Supplied data
——————

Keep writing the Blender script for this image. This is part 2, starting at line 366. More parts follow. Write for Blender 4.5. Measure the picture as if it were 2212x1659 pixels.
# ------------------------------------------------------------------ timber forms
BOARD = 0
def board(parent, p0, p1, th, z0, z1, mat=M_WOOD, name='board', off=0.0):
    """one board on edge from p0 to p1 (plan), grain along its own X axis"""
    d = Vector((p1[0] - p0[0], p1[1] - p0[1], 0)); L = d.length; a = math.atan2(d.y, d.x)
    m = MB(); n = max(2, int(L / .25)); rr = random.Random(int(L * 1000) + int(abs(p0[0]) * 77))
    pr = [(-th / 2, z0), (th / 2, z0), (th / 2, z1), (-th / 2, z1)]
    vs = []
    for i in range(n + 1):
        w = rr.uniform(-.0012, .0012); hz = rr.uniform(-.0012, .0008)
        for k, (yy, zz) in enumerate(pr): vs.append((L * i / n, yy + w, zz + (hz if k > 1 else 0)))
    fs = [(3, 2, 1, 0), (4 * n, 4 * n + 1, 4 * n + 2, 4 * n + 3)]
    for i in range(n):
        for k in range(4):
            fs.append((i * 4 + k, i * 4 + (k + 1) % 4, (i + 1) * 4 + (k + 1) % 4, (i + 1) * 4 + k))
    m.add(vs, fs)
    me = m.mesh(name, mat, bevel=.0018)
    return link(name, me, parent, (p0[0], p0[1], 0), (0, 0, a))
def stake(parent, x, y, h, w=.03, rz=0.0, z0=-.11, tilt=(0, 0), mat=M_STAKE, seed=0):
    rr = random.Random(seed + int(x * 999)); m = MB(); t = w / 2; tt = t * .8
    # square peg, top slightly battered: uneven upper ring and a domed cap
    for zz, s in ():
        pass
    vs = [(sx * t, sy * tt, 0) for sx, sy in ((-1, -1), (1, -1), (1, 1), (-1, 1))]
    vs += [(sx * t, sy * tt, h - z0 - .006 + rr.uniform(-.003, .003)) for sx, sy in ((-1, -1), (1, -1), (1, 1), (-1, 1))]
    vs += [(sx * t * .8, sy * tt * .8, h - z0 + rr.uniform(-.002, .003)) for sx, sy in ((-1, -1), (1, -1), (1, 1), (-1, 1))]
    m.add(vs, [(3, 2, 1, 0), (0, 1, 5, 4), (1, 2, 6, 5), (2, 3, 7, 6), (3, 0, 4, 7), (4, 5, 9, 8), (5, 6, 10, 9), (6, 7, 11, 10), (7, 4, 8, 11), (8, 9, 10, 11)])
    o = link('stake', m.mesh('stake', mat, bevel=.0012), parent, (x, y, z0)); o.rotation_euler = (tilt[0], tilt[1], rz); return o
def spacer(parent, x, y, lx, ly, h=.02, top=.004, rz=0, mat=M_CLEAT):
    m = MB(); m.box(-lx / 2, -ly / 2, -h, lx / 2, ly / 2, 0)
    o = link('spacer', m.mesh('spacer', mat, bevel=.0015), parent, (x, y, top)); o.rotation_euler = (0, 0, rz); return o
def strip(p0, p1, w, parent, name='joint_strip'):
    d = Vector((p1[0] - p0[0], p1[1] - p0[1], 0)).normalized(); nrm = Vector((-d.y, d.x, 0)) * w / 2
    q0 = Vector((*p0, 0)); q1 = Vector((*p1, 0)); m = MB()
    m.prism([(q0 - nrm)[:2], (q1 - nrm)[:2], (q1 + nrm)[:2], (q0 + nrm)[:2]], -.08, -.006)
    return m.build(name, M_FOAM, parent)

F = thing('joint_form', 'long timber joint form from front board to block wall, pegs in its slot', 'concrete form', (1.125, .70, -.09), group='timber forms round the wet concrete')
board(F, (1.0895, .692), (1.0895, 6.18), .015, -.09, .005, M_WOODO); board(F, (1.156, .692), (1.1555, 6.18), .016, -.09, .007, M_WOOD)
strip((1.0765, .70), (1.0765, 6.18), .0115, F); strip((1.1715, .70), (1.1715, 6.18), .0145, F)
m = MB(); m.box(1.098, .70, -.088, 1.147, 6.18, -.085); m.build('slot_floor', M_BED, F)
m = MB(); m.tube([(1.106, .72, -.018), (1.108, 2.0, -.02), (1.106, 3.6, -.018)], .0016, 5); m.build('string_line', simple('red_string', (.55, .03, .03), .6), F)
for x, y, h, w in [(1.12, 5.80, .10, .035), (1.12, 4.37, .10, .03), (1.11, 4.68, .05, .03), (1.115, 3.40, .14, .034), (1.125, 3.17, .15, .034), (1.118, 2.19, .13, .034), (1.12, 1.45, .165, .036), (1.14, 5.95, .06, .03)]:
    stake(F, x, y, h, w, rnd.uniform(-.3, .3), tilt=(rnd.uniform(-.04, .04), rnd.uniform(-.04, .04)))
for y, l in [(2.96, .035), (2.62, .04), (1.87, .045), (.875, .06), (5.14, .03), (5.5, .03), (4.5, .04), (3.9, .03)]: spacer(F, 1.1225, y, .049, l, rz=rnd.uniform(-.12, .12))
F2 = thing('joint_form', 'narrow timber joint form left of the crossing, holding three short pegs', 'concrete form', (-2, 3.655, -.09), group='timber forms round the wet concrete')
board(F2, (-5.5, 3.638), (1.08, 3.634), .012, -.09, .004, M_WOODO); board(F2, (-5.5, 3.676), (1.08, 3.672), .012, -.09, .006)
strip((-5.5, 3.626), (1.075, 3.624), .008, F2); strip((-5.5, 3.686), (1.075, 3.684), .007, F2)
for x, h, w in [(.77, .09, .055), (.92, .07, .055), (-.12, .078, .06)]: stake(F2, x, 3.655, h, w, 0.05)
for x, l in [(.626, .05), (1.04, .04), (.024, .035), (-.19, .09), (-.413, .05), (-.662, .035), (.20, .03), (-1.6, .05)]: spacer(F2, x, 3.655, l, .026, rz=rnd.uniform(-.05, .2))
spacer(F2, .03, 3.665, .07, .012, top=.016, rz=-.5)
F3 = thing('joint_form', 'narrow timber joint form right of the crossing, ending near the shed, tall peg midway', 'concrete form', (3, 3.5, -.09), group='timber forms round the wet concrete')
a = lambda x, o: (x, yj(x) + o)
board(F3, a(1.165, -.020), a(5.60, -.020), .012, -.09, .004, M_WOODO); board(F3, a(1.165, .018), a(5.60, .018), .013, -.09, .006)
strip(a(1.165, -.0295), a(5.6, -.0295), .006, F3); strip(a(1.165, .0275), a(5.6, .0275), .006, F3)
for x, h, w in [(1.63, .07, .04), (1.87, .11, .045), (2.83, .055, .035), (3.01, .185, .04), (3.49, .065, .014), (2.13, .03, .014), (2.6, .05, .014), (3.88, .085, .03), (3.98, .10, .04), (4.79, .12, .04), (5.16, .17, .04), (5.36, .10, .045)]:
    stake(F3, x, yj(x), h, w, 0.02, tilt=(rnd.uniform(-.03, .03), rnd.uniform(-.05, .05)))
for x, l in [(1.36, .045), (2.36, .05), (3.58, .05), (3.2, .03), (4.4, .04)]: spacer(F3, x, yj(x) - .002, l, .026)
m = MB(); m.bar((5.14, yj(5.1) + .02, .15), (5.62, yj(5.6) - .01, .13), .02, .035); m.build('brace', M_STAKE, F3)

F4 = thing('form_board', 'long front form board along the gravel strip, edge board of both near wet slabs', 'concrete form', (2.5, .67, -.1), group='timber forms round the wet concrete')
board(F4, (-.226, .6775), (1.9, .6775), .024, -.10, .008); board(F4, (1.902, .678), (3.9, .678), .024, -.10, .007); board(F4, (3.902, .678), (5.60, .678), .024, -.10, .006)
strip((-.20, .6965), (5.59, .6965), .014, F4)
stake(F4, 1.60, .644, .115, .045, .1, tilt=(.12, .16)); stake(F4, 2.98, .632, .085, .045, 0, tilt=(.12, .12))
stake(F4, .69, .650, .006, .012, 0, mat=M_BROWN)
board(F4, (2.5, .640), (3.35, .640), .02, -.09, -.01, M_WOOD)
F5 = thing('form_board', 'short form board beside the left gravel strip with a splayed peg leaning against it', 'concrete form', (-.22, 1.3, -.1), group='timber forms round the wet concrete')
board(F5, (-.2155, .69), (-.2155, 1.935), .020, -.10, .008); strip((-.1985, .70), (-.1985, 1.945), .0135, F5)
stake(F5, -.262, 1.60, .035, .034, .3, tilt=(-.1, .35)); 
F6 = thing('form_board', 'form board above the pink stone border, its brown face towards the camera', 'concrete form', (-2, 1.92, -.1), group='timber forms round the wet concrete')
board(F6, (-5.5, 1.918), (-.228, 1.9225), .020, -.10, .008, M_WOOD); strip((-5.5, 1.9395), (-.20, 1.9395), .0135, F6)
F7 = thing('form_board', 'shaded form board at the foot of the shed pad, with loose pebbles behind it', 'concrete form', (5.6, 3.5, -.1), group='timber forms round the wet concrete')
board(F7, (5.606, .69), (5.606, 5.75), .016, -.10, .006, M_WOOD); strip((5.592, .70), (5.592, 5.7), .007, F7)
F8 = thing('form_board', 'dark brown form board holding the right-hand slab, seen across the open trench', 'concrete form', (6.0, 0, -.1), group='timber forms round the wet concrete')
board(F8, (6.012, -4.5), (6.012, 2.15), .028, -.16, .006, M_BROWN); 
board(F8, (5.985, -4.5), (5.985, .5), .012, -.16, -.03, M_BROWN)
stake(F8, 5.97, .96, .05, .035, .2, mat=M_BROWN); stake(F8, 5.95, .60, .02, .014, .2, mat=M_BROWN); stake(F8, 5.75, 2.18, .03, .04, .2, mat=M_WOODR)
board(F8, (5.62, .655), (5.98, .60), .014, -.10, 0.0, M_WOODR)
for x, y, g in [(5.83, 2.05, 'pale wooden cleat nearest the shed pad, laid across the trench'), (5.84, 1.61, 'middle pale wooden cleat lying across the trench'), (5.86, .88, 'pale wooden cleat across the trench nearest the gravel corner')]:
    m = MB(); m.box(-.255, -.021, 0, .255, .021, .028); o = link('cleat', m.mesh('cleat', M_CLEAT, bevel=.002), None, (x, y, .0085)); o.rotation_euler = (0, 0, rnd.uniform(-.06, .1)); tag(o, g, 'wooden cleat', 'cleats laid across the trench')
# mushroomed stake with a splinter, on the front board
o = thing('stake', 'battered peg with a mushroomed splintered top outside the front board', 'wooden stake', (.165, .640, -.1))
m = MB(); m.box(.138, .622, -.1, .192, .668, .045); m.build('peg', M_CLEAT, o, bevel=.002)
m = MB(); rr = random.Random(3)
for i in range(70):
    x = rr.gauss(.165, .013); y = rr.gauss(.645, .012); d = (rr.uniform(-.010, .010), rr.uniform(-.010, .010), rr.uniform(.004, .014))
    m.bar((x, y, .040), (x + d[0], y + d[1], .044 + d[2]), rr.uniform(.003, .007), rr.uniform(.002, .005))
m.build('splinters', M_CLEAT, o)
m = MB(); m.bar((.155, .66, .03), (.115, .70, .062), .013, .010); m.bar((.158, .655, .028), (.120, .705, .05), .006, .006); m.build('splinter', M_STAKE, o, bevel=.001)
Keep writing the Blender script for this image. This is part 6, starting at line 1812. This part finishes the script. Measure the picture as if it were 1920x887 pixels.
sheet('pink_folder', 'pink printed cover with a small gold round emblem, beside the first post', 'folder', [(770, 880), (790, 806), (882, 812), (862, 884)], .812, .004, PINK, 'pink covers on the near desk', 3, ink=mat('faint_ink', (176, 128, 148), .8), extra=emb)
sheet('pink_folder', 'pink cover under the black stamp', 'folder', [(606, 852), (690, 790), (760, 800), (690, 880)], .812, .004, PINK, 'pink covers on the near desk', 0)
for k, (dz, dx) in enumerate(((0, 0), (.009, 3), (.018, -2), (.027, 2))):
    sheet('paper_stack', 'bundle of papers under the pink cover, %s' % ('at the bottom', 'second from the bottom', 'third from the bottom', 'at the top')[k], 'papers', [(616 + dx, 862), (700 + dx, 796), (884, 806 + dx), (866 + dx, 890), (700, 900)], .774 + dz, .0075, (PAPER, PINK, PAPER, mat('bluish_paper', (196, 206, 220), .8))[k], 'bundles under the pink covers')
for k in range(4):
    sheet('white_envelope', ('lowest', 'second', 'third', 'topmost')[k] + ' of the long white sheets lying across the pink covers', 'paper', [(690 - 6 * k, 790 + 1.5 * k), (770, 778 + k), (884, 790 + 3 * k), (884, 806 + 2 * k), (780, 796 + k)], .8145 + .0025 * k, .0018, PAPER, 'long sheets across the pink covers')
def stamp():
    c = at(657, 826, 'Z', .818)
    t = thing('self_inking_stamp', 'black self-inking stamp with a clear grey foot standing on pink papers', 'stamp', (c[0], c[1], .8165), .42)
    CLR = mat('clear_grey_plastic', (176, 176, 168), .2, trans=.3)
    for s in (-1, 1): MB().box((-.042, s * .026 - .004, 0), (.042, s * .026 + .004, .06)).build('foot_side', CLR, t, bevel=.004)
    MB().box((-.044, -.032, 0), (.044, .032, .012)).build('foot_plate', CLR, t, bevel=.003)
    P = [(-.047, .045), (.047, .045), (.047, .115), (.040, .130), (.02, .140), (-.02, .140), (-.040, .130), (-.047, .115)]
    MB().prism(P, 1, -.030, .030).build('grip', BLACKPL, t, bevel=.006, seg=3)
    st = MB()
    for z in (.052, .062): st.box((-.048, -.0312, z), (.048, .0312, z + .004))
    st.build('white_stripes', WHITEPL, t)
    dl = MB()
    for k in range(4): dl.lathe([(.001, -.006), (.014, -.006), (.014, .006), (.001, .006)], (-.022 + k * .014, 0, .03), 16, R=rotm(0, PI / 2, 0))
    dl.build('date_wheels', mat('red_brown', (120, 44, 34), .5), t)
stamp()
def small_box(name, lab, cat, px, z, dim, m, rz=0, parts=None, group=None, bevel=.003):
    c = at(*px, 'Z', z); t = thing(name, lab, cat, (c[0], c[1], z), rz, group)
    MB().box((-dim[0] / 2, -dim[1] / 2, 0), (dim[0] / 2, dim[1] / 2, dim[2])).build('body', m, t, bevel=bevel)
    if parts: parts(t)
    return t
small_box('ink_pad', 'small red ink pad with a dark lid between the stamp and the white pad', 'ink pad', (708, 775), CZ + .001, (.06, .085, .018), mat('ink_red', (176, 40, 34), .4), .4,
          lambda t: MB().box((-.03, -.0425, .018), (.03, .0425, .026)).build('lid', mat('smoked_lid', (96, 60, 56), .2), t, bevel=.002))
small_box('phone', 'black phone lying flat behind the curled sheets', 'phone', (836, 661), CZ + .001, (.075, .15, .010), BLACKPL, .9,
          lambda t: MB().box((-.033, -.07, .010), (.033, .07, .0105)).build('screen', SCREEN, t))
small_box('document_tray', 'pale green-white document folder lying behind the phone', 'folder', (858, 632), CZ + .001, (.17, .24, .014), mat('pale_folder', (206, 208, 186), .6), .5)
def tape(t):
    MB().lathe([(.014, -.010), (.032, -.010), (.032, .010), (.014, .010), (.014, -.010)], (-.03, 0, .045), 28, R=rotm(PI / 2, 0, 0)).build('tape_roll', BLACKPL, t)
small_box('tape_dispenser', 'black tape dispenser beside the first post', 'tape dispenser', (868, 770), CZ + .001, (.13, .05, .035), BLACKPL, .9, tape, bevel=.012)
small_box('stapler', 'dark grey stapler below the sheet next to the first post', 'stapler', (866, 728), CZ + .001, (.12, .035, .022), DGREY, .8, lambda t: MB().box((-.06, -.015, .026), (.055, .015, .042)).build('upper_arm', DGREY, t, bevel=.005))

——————

Task directions
Identify the lines that contain the string "parts", and copy every one of them.

Output for this exercise
Keep writing the Blender script for this image. This is part 2, starting at line 366. More parts follow. Write for Blender 4.5. Measure the picture as if it were 2212x1659 pixels.
def small_box(name, lab, cat, px, z, dim, m, rz=0, parts=None, group=None, bevel=.003):
    if parts: parts(t)